El individuo tiene, ante todo, la suprema facultad de elegir sobre sí mismo sin una estructura superior a él que lo defina. Immanuel Kant tanto en La Fundamentación de la Metafíscia de las Costumbres como en la Metafísica de las Costumbres (donde trata respectivamente sus nociones éticas y jurídicas) la denominará “voluntad”. La voluntad es el supremo tribunal de la racionalidad, en ella se realizan las operaciones que influirán en la determinación de la acción (o escojo una cosa, u escojo otra cosa), con la posibilidad de someterse a una legalidad universal a la que todas las criaturas racionales pueden obedecer. A la posibilidad de determinar sus reglas, compatibles con todas las razones posibles, Kant la llamará “libertad”. Ser libre implica la voluntad de determinarse a sí mismo, presuponiendo la idea de individuo en sus nociones antropológicas, mismas que posibilitan la existencia de una metafísica de las costumbres, es decir,  el estudio de las posibilidades de la libertad gracias a la posesión de la voluntad.

¿Qué hace incompatible la existencia de una legalidad encaminada hacia la felicidad de sus habitantes?: el individuo, pues al ser libre de determinar las condiciones de su existencia, la felicidad, forma parte de ese inmenso acervo que no está dispuesto a sacrificarse en nombre de la comunidad política, como el pensamiento aristotélico hubiera deseado. La felicidad es una condición que subyace en la intimidad de cada sujeto, cosa que la hace completamente subjetiva. Lo que a una persona hace feliz, no necesariamente pasa con otra, y mientras no transgreda la legalidad vigente (cosificar al “otro” para garantizar mi propia felicidad), no existe ningún impedimento para la realización en el mundo, de una voluntad determinada por sí misma. Es así que el individuo está plenamente legitimado para optar por forma de vida aquella que considere adecuada a sus intereses: credo, profesión, identidad sexual, ideología política, nacionalidad, residencia, y lo mismo da si le gusta un helado de fresa o de chocolate, ninguna otra voluntad se le puede anteponer negando una condición que en ningún otro momento ha atentado contra la suya.

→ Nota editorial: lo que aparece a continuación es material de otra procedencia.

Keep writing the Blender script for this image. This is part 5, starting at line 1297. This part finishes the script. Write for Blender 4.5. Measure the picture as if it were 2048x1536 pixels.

En un mundo de individuos, nada más peligroso que instaurar una legalidad que aspire a la felicidad de cada ciudadano, que es al mismo tiempo un individuo con todos los atributos mencionados, le guste o no a quien (es) quiera (n), mismos que se arriesgan a la propia negación, si es que osan negar a los otros en nombre de sus propios valores sean del carácter que sean. Si en una campaña política, la promesa del postulante es una legislación que ofrezca felicidad, cabría preguntarle al sujeto: ¿a qué te refieres con felicidad? Y como seguramente será su muy particular noción de felicidad, pone en riesgo la diversidad de nociones que se tienen sobre las mismas, a la manera que ha hecho el candidato Andrés Manuel López Obrador refiriéndose a las respectivas nociones de “felicidad”, o de “amor” (¿qué demonios es la “república amorosa”? ¿Qué demonios es una legalidad que tienda a la “felicidad” de los ciudadanos?)

En nombre la “felicidad del pueblo” (o del “amor”), grandes genocidios se han construido, desde las purgas bolcheviques aludiendo a que la felicidad del pueblo es la “igualdad económica”, se dedicaron a exterminar a todos los que no creyeran en dicho principio; como en nombre de la “igualdad” la revolución francesa descabezó a miles de seres humanos, y en otras tantas campañas de exterminio el tipo a cargo del gobierno, con su gente, se consagra en sumo sacerdote de la felicidad (o del “amor”), o de cualquier otro principio no evidente u obvio, para los que tenemos que apelar, en el mejor de los casos a múltiples teorías filosóficas, o en la peor situación, a los prejuicios de cada quién, que son referentes de la noción de mundo que se tiene. El discurso de la felicidad inmerso en la legalidad, es una promesa de intolerancia perfectamente definida y documentada, y quienes se atrevan a proclamarla son, y serán, enemigos del propio pueblo a cuyo nombre se expresan para empoderarse, con un oportunismo ilimitado.